Exercise prompt —
Skip all pictures, then copy the lines from the start of the data through the line with "MB().bx((.09, .03, HS", keeping both ends.

Given data —
--------
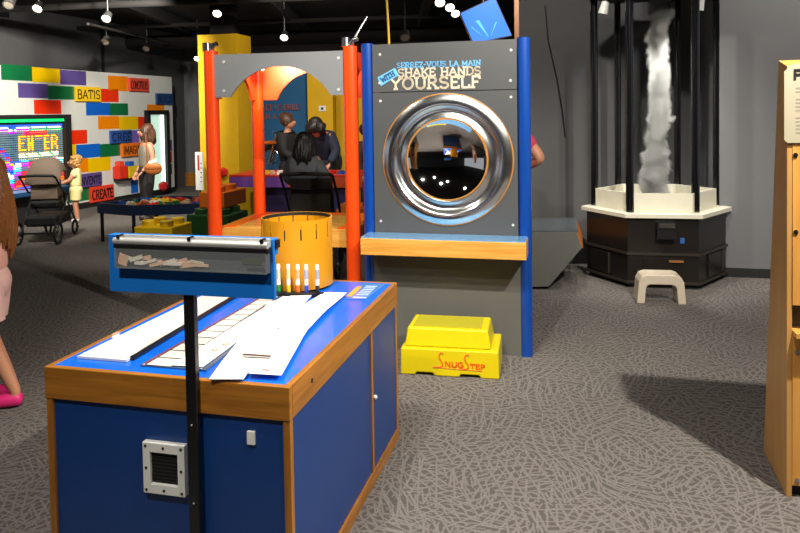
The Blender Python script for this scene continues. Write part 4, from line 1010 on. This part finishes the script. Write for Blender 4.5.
sp2 = D(309, 200, 6.75); stroller('black stroller seen from behind through the play booth', (sp2.x, sp2.y + .35, 0), rad(-4), .97, '26201e', False)

# ------------------------------------------------------------------ white kids stool by the vapour column
w0_ = G(637, 303.5); w1_ = G(686.5, 305); WW = (w1_ - w0_).length
ws = thing('foot_stool', 'small off white plastic foot stool in front of the black hexagon base', 'stool', w0_, math.atan2(w1_.y - w0_.y, w1_.x - w0_.x))
HS = .24
out = [(0, 0), (.015, HS * .75), (.04, HS * .94), (.08, HS), (WW - .08, HS), (WW - .04, HS * .94), (WW - .015, HS * .75), (WW, 0)]
mb = MB(); D_s = .2
inn = [(.062, 0), (.072, HS * .52), (.085, HS * .62), (.11, HS * .66), (WW - .11, HS * .66), (WW - .085, HS * .62), (WW - .072, HS * .52), (WW - .062, 0)]
mb.grid([[(x, 0, z) for x, z in out], [(x, 0, z) for x, z in inn]], (0, D_s, 0))
mb.build('body', C('c6baa6', .5), ws, bevel=.008)
MB().bx((.09, .03, HS + .0005), (WW - .09, D_s - .03, HS + .004)).build('tread', C('c8baa8', .8, bump=.5, bscale=90), ws)

# ------------------------------------------------------------------ vapour column exhibit
VL, VFL, VFR, VR = G(581, 206, .67), G(625, 214, .67), G(703, 215, .67), G(732, 207, .67)
vc = (VL + VR) / 2; vc.z = 0
def xy(p): return Vector((p.x - vc.x, p.y - vc.y, 0))
hexa = [xy(VFL), xy(VFR), xy(VR), -xy(VFL), -xy(VFR), xy(VL)]
tor = thing('vapour_exhibit', 'black hexagonal base with white top and six tall black poles around a rising vapour column', 'exhibit', vc)
def hexp(s, z0, z1, m, name, bevel=0): return MB().prism([v * s + EZ * z0 for v in hexa], (0, 0, z1 - z0)).build(name, m, tor, bevel=bevel)
bl_ = mat('black_laminate', '1a1614', .3)
hexp(.86, 0, .06, MT['blackm'], 'toe_kick'); hexp(.92, .061, .30, bl_, 'lower_base'); hexp(.95, .3005, .322, C('2c2622', .4), 'middle_trim'); hexp(.92, .3225, .632, bl_, 'upper_base')
hexp(.95, .045, .066, C('2c2622', .4), 'bottom_trim')
hexp(1.0, .6325, .672, MT['cream'], 'ledge', .004)
mb = MB()
for i in range(6):
    a, b = hexa[i] * .80, hexa[(i + 1) % 6] * .80; mb.prism([a, b, b * .965, a * .965], (0, 0, .17))
mb.xf(Matrix.Translation((0, 0, .6725))).build('white_box', MT['cream'], tor)
MB().prism([v * .77 for v in hexa], (0, 0, .01)).xf(Matrix.Translation((0, 0, .673))).build('box_floor', C('b8b4a4', .6), tor)
fd = (hexa[1] - hexa[0]); fl_ = fd.length; fd.normalize(); fn = Vector((fd.y, -fd.x, 0))      # front face
def ff(s, z, off, k=.92): return hexa[0] * k + fd * (s * fl_ * k) + fn * off + EZ * z
def onface(name, s0, s1, z0, z1, t, m, i=0, off=.001, parent=None):
    a, b = hexa[i] * .92, hexa[(i + 1) % 6] * .92; d = b - a; n = Vector((d.y, -d.x, 0)).normalized()
    p = [a + d * s0 + n * off, a + d * s1 + n * off, a + d * s1 + n * (off + t), a + d * s0 + n * (off + t)]
    return MB().prism([x + EZ * z0 for x in p], (0, 0, z1 - z0)).build(name, m, parent or tor)
onface('hatch', .22, .80, .085, .275, .012, bl_)
onface('hatch_handle', .58, .78, .245, .262, .02, C('8a5a30', .4), off=.0135)
ch = onface('air_chute', .40, .66, .46, .60, .09, MT['black'])
onface('chute_lip', .42, .64, .56, .595, .015, MT['steel'], off=.092, parent=ch)
onface('label_plate', .74, .80, .41, .46, .004, C('2a5a98', .4))
for i, (a, b) in ((5, (.1, .62)), (1, (.3, .85))):
    d_ = onface('side_door', a, b, .085, .285, .012, bl_, i); onface('door_edge', b - .05, b - .02, .09, .28, .006, C('3a342e', .4), i, .014, d_)
# poles
for k, (u, v, y) in enumerate(((630, 212, None), (695.5, 212, None), (594.5, 0, 6.78), (717, 205, None), (618, 0, 7.12), (677.5, 0, 7.02))):
    p = G(u, v, .672) if y is None else D(u, 150, y)
    MB().cyl((p.x - vc.x, p.y - vc.y, .6725), (p.x - vc.x, p.y - vc.y, 2.68), .036 if k < 4 else .032, n=20).build('pole', mat('gloss_black_pole' + 'abcdef'[k], '0e0e10', .15, coat=.5), tor, True)
hexp(1.02, 2.68, 2.74, MT['blackm'], 'top_plate'); hexp(.5, 2.745, 3.1, MT['blackm'], 'fan_hood')
q = D(660, 8, 6.7); MB().cyl((q.x - vc.x, q.y - vc.y, 2.62), (q.x - vc.x, q.y - vc.y, 2.679), .06, n=20).build('intake', MT['lampw'], tor, True)
for (u, y) in ((606, 6.6), (701, 6.45)):
    q = D(u, 14, y); x, yy = q.x - vc.x, q.y - vc.y
    l_ = MB().cyl((x, yy, 2.61), (x - .02, yy + .02, 2.50), .035, .05, 18).build('spot_lamp', MT['lampw'], tor, True)
    MB().tube([(x, yy, 2.679), (x, yy, 2.605)], .015, 8).build('lamp_stem', MT['lampw'], l_, True)
    MB().bx((x - .07, yy - .03, 2.66), (x + .07, yy + .03, 2.679)).build('lamp_base', MT['lampw'], l_)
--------
Written solution —
The Blender Python script for this scene continues. Write part 4, from line 1010 on. This part finishes the script. Write for Blender 4.5.
sp2 = D(309, 200, 6.75); stroller('black stroller seen from behind through the play booth', (sp2.x, sp2.y + .35, 0), rad(-4), .97, '26201e', False)

# ------------------------------------------------------------------ white kids stool by the vapour column
w0_ = G(637, 303.5); w1_ = G(686.5, 305); WW = (w1_ - w0_).length
ws = thing('foot_stool', 'small off white plastic foot stool in front of the black hexagon base', 'stool', w0_, math.atan2(w1_.y - w0_.y, w1_.x - w0_.x))
HS = .24
out = [(0, 0), (.015, HS * .75), (.04, HS * .94), (.08, HS), (WW - .08, HS), (WW - .04, HS * .94), (WW - .015, HS * .75), (WW, 0)]
mb = MB(); D_s = .2
inn = [(.062, 0), (.072, HS * .52), (.085, HS * .62), (.11, HS * .66), (WW - .11, HS * .66), (WW - .085, HS * .62), (WW - .072, HS * .52), (WW - .062, 0)]
mb.grid([[(x, 0, z) for x, z in out], [(x, 0, z) for x, z in inn]], (0, D_s, 0))
mb.build('body', C('c6baa6', .5), ws, bevel=.008)
MB().bx((.09, .03, HS + .0005), (WW - .09, D_s - .03, HS + .004)).build('tread', C('c8baa8', .8, bump=.5, bscale=90), ws)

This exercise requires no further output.